(INSTRUCTION): Every line must be returned precisely as it is written.

** Begin STORED DATA **

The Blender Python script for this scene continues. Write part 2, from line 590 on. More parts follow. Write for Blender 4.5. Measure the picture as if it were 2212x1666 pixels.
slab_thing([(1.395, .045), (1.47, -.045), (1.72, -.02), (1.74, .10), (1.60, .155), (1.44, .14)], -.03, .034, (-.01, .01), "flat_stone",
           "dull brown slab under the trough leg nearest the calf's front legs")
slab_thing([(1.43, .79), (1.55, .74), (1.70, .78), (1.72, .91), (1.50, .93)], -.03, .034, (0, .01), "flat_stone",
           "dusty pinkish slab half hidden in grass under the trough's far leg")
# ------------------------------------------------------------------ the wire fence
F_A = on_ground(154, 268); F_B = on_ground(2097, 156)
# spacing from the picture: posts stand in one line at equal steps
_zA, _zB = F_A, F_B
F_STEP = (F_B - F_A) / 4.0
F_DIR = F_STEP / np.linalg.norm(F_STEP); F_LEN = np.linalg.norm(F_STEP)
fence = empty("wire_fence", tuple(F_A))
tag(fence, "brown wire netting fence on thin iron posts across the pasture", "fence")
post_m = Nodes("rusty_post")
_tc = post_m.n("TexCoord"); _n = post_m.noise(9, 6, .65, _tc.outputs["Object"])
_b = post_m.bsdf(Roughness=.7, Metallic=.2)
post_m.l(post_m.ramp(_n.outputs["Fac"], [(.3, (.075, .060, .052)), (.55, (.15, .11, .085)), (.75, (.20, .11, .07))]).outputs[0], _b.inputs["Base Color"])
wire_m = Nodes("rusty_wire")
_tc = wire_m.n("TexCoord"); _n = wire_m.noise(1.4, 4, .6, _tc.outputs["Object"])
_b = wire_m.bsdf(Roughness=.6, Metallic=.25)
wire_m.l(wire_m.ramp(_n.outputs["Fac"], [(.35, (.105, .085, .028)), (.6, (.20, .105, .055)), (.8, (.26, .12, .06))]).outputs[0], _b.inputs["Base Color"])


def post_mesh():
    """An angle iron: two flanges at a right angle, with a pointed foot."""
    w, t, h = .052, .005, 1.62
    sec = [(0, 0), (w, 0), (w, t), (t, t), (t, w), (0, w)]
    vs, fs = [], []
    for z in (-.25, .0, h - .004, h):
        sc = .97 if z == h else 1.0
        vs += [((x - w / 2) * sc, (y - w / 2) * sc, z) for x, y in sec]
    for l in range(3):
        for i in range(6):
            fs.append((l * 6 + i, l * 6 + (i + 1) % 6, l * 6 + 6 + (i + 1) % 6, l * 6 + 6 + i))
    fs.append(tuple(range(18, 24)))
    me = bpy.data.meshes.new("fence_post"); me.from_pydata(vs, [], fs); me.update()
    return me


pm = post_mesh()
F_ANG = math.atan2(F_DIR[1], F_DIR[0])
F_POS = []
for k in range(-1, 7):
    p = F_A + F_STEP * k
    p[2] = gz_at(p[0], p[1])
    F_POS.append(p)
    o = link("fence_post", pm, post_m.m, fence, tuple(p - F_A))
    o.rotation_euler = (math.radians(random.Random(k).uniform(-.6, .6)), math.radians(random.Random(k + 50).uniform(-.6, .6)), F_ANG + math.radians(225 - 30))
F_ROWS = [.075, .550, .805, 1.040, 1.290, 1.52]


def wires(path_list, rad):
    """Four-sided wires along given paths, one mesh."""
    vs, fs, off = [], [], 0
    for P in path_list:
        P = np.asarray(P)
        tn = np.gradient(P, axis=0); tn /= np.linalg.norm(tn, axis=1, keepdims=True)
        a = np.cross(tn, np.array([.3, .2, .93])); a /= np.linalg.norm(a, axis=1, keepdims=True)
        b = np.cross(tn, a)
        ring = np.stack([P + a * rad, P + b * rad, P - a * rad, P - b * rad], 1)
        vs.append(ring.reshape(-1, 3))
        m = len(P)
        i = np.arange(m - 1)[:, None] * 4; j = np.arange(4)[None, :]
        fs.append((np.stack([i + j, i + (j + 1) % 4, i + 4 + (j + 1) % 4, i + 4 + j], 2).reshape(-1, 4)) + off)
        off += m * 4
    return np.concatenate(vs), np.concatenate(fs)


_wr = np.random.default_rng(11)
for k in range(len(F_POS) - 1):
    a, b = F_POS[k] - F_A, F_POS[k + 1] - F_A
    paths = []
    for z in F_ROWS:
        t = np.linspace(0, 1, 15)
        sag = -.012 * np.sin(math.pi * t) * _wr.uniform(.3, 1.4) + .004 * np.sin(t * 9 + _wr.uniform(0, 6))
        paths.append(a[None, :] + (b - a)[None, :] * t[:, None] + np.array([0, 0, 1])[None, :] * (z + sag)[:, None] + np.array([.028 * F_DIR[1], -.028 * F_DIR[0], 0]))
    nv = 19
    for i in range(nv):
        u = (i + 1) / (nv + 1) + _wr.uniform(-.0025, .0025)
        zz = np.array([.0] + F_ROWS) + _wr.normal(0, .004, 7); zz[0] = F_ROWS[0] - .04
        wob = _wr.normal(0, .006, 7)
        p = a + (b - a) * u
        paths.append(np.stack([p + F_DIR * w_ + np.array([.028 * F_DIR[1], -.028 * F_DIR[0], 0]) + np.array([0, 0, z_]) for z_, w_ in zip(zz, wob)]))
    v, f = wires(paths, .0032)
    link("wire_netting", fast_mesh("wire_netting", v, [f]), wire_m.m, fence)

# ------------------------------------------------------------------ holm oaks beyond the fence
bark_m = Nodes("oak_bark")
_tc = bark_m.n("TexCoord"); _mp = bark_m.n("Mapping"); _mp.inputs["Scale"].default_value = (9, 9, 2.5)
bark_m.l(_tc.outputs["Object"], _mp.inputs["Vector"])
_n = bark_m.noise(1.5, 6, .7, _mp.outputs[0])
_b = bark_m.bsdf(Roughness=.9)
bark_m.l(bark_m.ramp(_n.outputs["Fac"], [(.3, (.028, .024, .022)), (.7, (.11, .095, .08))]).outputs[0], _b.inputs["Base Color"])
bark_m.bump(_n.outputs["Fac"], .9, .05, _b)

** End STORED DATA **

(OUTPUT FOR THIS EXERCISE):
The Blender Python script for this scene continues. Write part 2, from line 590 on. More parts follow. Write for Blender 4.5. Measure the picture as if it were 2212x1666 pixels.
slab_thing([(1.395, .045), (1.47, -.045), (1.72, -.02), (1.74, .10), (1.60, .155), (1.44, .14)], -.03, .034, (-.01, .01), "flat_stone",
           "dull brown slab under the trough leg nearest the calf's front legs")
slab_thing([(1.43, .79), (1.55, .74), (1.70, .78), (1.72, .91), (1.50, .93)], -.03, .034, (0, .01), "flat_stone",
           "dusty pinkish slab half hidden in grass under the trough's far leg")
# ------------------------------------------------------------------ the wire fence
F_A = on_ground(154, 268); F_B = on_ground(2097, 156)
# spacing from the picture: posts stand in one line at equal steps
_zA, _zB = F_A, F_B
F_STEP = (F_B - F_A) / 4.0
F_DIR = F_STEP / np.linalg.norm(F_STEP); F_LEN = np.linalg.norm(F_STEP)
fence = empty("wire_fence", tuple(F_A))
tag(fence, "brown wire netting fence on thin iron posts across the pasture", "fence")
post_m = Nodes("rusty_post")
_tc = post_m.n("TexCoord"); _n = post_m.noise(9, 6, .65, _tc.outputs["Object"])
_b = post_m.bsdf(Roughness=.7, Metallic=.2)
post_m.l(post_m.ramp(_n.outputs["Fac"], [(.3, (.075, .060, .052)), (.55, (.15, .11, .085)), (.75, (.20, .11, .07))]).outputs[0], _b.inputs["Base Color"])
wire_m = Nodes("rusty_wire")
_tc = wire_m.n("TexCoord"); _n = wire_m.noise(1.4, 4, .6, _tc.outputs["Object"])
_b = wire_m.bsdf(Roughness=.6, Metallic=.25)
wire_m.l(wire_m.ramp(_n.outputs["Fac"], [(.35, (.105, .085, .028)), (.6, (.20, .105, .055)), (.8, (.26, .12, .06))]).outputs[0], _b.inputs["Base Color"])


def post_mesh():
    """An angle iron: two flanges at a right angle, with a pointed foot."""
    w, t, h = .052, .005, 1.62
    sec = [(0, 0), (w, 0), (w, t), (t, t), (t, w), (0, w)]
    vs, fs = [], []
    for z in (-.25, .0, h - .004, h):
        sc = .97 if z == h else 1.0
        vs += [((x - w / 2) * sc, (y - w / 2) * sc, z) for x, y in sec]
    for l in range(3):
        for i in range(6):
            fs.append((l * 6 + i, l * 6 + (i + 1) % 6, l * 6 + 6 + (i + 1) % 6, l * 6 + 6 + i))
    fs.append(tuple(range(18, 24)))
    me = bpy.data.meshes.new("fence_post"); me.from_pydata(vs, [], fs); me.update()
    return me


pm = post_mesh()
F_ANG = math.atan2(F_DIR[1], F_DIR[0])
F_POS = []
for k in range(-1, 7):
    p = F_A + F_STEP * k
    p[2] = gz_at(p[0], p[1])
    F_POS.append(p)
    o = link("fence_post", pm, post_m.m, fence, tuple(p - F_A))
    o.rotation_euler = (math.radians(random.Random(k).uniform(-.6, .6)), math.radians(random.Random(k + 50).uniform(-.6, .6)), F_ANG + math.radians(225 - 30))
F_ROWS = [.075, .550, .805, 1.040, 1.290, 1.52]


def wires(path_list, rad):
    """Four-sided wires along given paths, one mesh."""
    vs, fs, off = [], [], 0
    for P in path_list:
        P = np.asarray(P)
        tn = np.gradient(P, axis=0); tn /= np.linalg.norm(tn, axis=1, keepdims=True)
        a = np.cross(tn, np.array([.3, .2, .93])); a /= np.linalg.norm(a, axis=1, keepdims=True)
        b = np.cross(tn, a)
        ring = np.stack([P + a * rad, P + b * rad, P - a * rad, P - b * rad], 1)
        vs.append(ring.reshape(-1, 3))
        m = len(P)
        i = np.arange(m - 1)[:, None] * 4; j = np.arange(4)[None, :]
        fs.append((np.stack([i + j, i + (j + 1) % 4, i + 4 + (j + 1) % 4, i + 4 + j], 2).reshape(-1, 4)) + off)
        off += m * 4
    return np.concatenate(vs), np.concatenate(fs)


_wr = np.random.default_rng(11)
for k in range(len(F_POS) - 1):
    a, b = F_POS[k] - F_A, F_POS[k + 1] - F_A
    paths = []
    for z in F_ROWS:
        t = np.linspace(0, 1, 15)
        sag = -.012 * np.sin(math.pi * t) * _wr.uniform(.3, 1.4) + .004 * np.sin(t * 9 + _wr.uniform(0, 6))
        paths.append(a[None, :] + (b - a)[None, :] * t[:, None] + np.array([0, 0, 1])[None, :] * (z + sag)[:, None] + np.array([.028 * F_DIR[1], -.028 * F_DIR[0], 0]))
    nv = 19
    for i in range(nv):
        u = (i + 1) / (nv + 1) + _wr.uniform(-.0025, .0025)
        zz = np.array([.0] + F_ROWS) + _wr.normal(0, .004, 7); zz[0] = F_ROWS[0] - .04
        wob = _wr.normal(0, .006, 7)
        p = a + (b - a) * u
        paths.append(np.stack([p + F_DIR * w_ + np.array([.028 * F_DIR[1], -.028 * F_DIR[0], 0]) + np.array([0, 0, z_]) for z_, w_ in zip(zz, wob)]))
    v, f = wires(paths, .0032)
    link("wire_netting", fast_mesh("wire_netting", v, [f]), wire_m.m, fence)

# ------------------------------------------------------------------ holm oaks beyond the fence
bark_m = Nodes("oak_bark")
_tc = bark_m.n("TexCoord"); _mp = bark_m.n("Mapping"); _mp.inputs["Scale"].default_value = (9, 9, 2.5)
bark_m.l(_tc.outputs["Object"], _mp.inputs["Vector"])
_n = bark_m.noise(1.5, 6, .7, _mp.outputs[0])
_b = bark_m.bsdf(Roughness=.9)
bark_m.l(bark_m.ramp(_n.outputs["Fac"], [(.3, (.028, .024, .022)), (.7, (.11, .095, .08))]).outputs[0], _b.inputs["Base Color"])
bark_m.bump(_n.outputs["Fac"], .9, .05, _b)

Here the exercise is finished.